Mais avant, j’avais déjà trouvé des heures de ménage, chez un Peul très riche que j’avais rencontré à un mariage. Il m’aimait beaucoup.

 Donc avant Pierre, c’était Julien … non je veux dire Jean … Julien d’abord, et puis Jean et Pierre. Mais Pierre, comme je t’ai dit, ça n’a pas été vraiment important pour moi.

 A l’époque, je faisais beaucoup de va-et-vient entre Dougouké et Dakar. Je connaissais déjà Pierre mais il n’y avait encore rien eu entre nous. A Dakar, je voulais aller rendre visite à un ami de Julien. Mais cet ami était déjà rentré en France et l’appartement était occupé par un autre Français.
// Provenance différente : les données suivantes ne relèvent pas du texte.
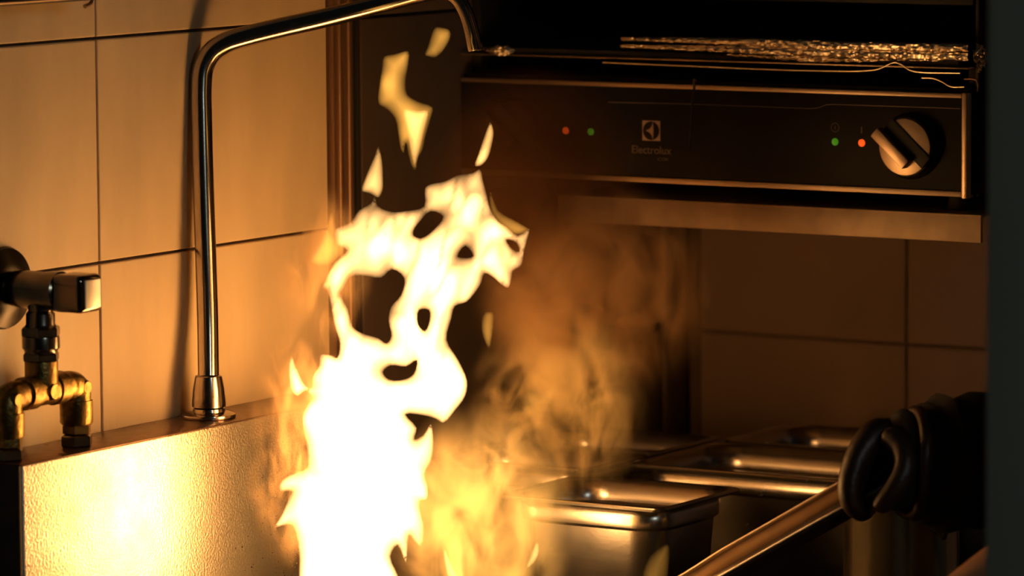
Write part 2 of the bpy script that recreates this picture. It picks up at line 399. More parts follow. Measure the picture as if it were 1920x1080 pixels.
# emblem: square plate, dark round field, sail shape
c = on_y(1221.5, 245, YF); q = .0096; hh = .0094
bm = BM(); box(bm, c.x-q, c.x+q, YF-.0005, YF, c.z-hh, c.z+hh); obj('emblem_plate', bm, M_print, sg, smooth=False)
bm = BM(); lathe(bm, [(.0088, 0), (.0088, .0003), (0, .0003)], axis_mat(c+Vector((0, -.0005, 0)), NY), 40); obj('emblem_field', bm, M_black, sg)
bm = BM(); yy = YF-.0013
cur = [(.0022, .0085), (.0012, .0048), (-.0012, .0018), (-.0056, 0), (-.0012, -.0018), (.0012, -.0048), (.0022, -.0085), (.0027, -.004), (.0029, 0), (.0027, .004)]
vv = [bm.verts.new((c.x+x, yy, c.z+z)) for x, z in cur]; f = bm.faces.new(vv)
obj('emblem_sail', bm, M_print, sg, smooth=False)
def text(s, px, py, size, m, name):
    cu = bpy.data.curves.new(name, 'FONT'); cu.body = s; cu.size = size; cu.align_x = 'CENTER'; cu.align_y = 'CENTER'; cu.extrude = .0001
    t = bpy.data.objects.new(name, cu); COL.objects.link(t)
    dg = bpy.context.evaluated_depsgraph_get(); dg.update()
    me = bpy.data.meshes.new_from_object(t.evaluated_get(dg)); bpy.data.objects.remove(t)
    o = bpy.data.objects.new(name, me); COL.objects.link(o); me.materials.clear(); me.materials.append(m)
    c = on_y(px, py, YF-.0004); me.transform(Matrix.Translation(c) @ Matrix.Rotation(radians(90), 4, 'X'))
    o.parent = sg; o.matrix_parent_inverse = Matrix.Translation(-Vector(sg.location)); return o
M_print_mid = mat('printed_bronze', (.24, .16, .12), .6)
text('Electrolux', 1221, 282, .0105, M_print_mid, 'brand_lettering')
text('ICON', 1243, 299, .0045, M_print_dim, 'small_lettering')

# shelf carrying the grill
bm = BM(); box(bm, .118, .5651, Y_SAL-.006, .89, 1.1555, 1.158, .0008); box(bm, .118, .5651, Y_SAL-.006, Y_SAL-.002, 1.1325, 1.1575, .0012)
tag(obj('grill_shelf', bm, mat('shelf_steel', (.50, .38, .27), .55, .7, noise_amt=.15, noise_scale=50), None), 'long stainless shelf with deep front lip under the black grill', 'shelf')

# foil: crumpled strips along the tray edge
def foil(name, u0, u1, rows, m, seed, amp=.0016, nx=420, parent=None):
    bm = BM(); rnd = Vector((seed*3.1, seed, 0)); grid = []
    for i in range(nx+1):
        t = i/nx; x = u0+(u1-u0)*t; line = []
        for k, (y, z) in enumerate(rows(t)):
            n1 = mnoise.noise(Vector((x*95, k*.55, 0))+rnd); n2 = mnoise.noise(Vector((x*190, k*.9, 4))+rnd); n3 = mnoise.noise(Vector((x*26, k*.2, 9))+rnd)
            a = abs(n1)*1.6-.4
            line.append(bm.verts.new((x, y+amp*(a+.6*n2+1.1*n3), z+amp*(.45*n2+.5*n1))))
        grid.append(line)
    for a, b in zip(grid, grid[1:]):
        for k in range(len(a)-1): bm.faces.new((a[k], b[k], b[k+1], a[k+1]))
    o = obj(name, bm, m, parent, smooth=False)
    return o
fo = thing('foil_sheet', 'crumpled aluminium foil folded along the grill tray edge above the control panel', 'foil', (.35, Y_SAL, 1.291))
def roll(zc, r, yo=0.):
    def f(t):
        s_ = min(1, .35+t*1.6)
        return [(Y_SAL-.004+yo-r*s_*1.0*cos(a), zc(t)+r*s_*sin(a)) for a in [radians(-110+220*k/9) for k in range(10)]]
    return f
ztop = lambda t: 1.3065+.0012*sin(t*5)
foil('folded_roll', .188, .552, roll(lambda t: 1.3078+.0005*sin(7*t), .0042), M_foil, 1, .0013)
foil('folded_roll', .188, .552, roll(lambda t: 1.3008+.0005*sin(5*t+1)-.0005*t, .0037, -.001), M_foil, 2, .0013)
for o in [o for o in COL.objects if o.name.startswith('folded_roll')]:
    o.parent = fo; o.matrix_parent_inverse = Matrix.Translation(-Vector(fo.location))
def skirt(t):
    hgt = .0055*(.2+.8*exp(-((t-.45)/.28)**2))
    return [(Y_SAL-.002-.0015*sin(k*.6), 1.2965-hgt*k/7) for k in range(8)]
foil('draped_skirt', .30, .520, skirt, M_foil, 5, .0022, 260, fo)
def wire(name, pl, r, m, parent, y=Y_SAL-.006):
    bm = BM(); tube(bm, catmull([on_y(a, b, y) for a, b in pl], 6), r, 8); return obj(name, bm, m, parent)
wire('rolled_edge', [(1130, 117), (1300, 124), (1500, 132), (1640, 131), (1660, 124), (1677, 117), (1690, 121), (1705, 131), (1722, 135), (1800, 137)], .0007, M_foil, fo)
wire('rolled_edge', [(1728, 146), (1750, 147), (1766, 153), (1782, 162), (1808, 163)], .0007, M_foil, fo)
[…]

C’est comme ça que j’ai rencontré Jean. Quelques jours après, un ami français, me dit : «  Tu connais Jean ? Tu sais, il voudrait te revoir ». Il m’a fait comprendre que cet homme était, sinon amoureux, du moins très intéressé par moi. Woua ! On s’était à peine parlé ! Finalement, ce fut une belle relation. Je dois dire qu’en Jean, je voyais  Julien. Je lui ai tout de suite expliqué ce problème. Il y avait des points communs dans leur façon d’être. Mais c’était avec Jean une relation plus douce, plus calme et plus sage.

 Tu sais ce qu’il a fait pour m’avoir vraiment ? Il a organisé un grand méchoui pour tous les gens qu’il connaissait à Dakar, donc j’étais invitée aussi et voilà qu’il annonce au début de la fête que ce grand méchoui, c’était en mon honneur !

 Avec Jean, il y a eu des projets. Il voulait m’épouser et j’en étais heureuse, je me sentais bien avec lui et je jouais un peu un rôle de protectrice à son égard – il avait perdu sa mère jeune et avait été élevé par ses sœurs. Je l’aimais et j’estimais ses capacités intellectuelles. Il était à l’époque séismologue, ensuite il se spécialisa dans l’étude des plantes. Il a toujours travaillé dans des organisations internationales.

 Pour se marier avec moi, il avait décidé de se convertir à l’Islam. Pour moi, c’était égal qu’il se convertisse ou non. C’était une chose vis-à-vis de la famille. Mais moi, je voulais que le mariage ait lieu en France car je voulais être sûre qu’il y aurait l’accord de sa famille. Et ce fut bien là le problème quand il rentra en France. Les parents s’opposèrent au mariage … et finalement il épousa une femme de son milieu.

 Non, je ne lui en ai jamais voulu. Nous sommes restés amis. Il m’écrit depuis ce temps. Je lui ai fait savoir que tu écrivais sur ma vie. Il m’a dit qu’il voudrait envoyer un texte pour le joindre à notre travail.